None of the men who've succeeded Sparky Anderson as Tigers manager -- and we're in the 11th season of no Sparky -- have been able to commandeer their players' brain matter like Jim Leyland is doing this season.

Of course, some players' brains aren't the problem. It's their ballplaying skills. So sometimes it doesn't matter how much you control their psyche; if they can't play, they can't play. Leyland knows this perhaps as much as anyone who's ever managed.

In 1997, Leyland's Florida Marlins won the World Series, thanks to a run in the bottom of the ninth of the seventh game. He had some players who could play. And the players had a manager who could manage. They also had a GM who knew how to get the right personnel. His name was Dave Dombrowski.

But in 1998, his owner having sold off his star players in the world's most expensive fire sale, Leyland was forced to manage big league impostors. The result was a 54-108 record, 12 months after winning the whole enchilada. The manager had players who couldn't play. And the fact that the players had a manager who could still manage meant nothing.
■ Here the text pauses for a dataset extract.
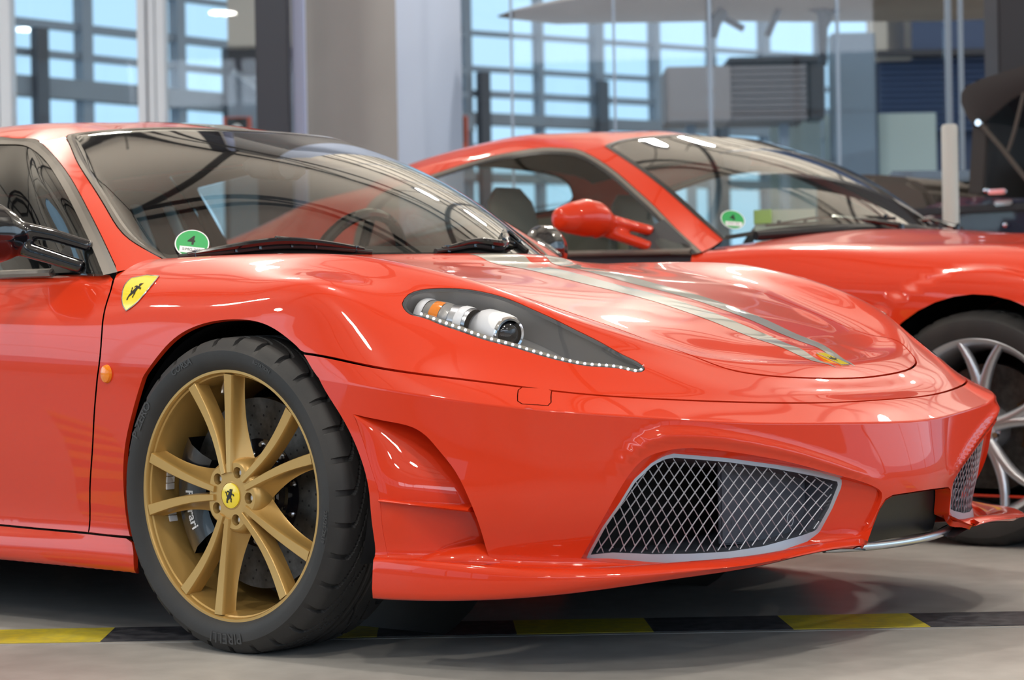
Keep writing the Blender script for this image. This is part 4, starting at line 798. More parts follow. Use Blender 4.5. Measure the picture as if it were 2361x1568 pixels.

There is a line about a hotshot rookie that has made the rounds in sports.

"If he doesn't win Rookie of the Year this season," his coach supposedly said, "then he'll never win it."

Jim Leyland isn't limited to one shot at winning Manager of the Year. His duplicity in the early-1990's is proof of that. But his chance of winning one in the American League, with the Tigers, may not be as great as in 2006. Because next year he won't be managing a team that's coming off a season in which they were horse...feathers.

My vote is cast. My unbiased vote.

3 comments:

Greg Eno said...

Ignorance can indeed be bliss, Ozz.

And that quote you lifted is a wonderful bi-product of Leyland's madness.

Big Al said...

Eno, Never, ever dis Wayne-0, he's the bestest coach evah! ;)

You're correct, Leyland locked up the award long ago. Unfortunately, Leyland for MOTY is probably the only post season award any Tiger personnel has a legit shot at winning.

mhofeld said...

Leyland is hands down the AL Manager of the year.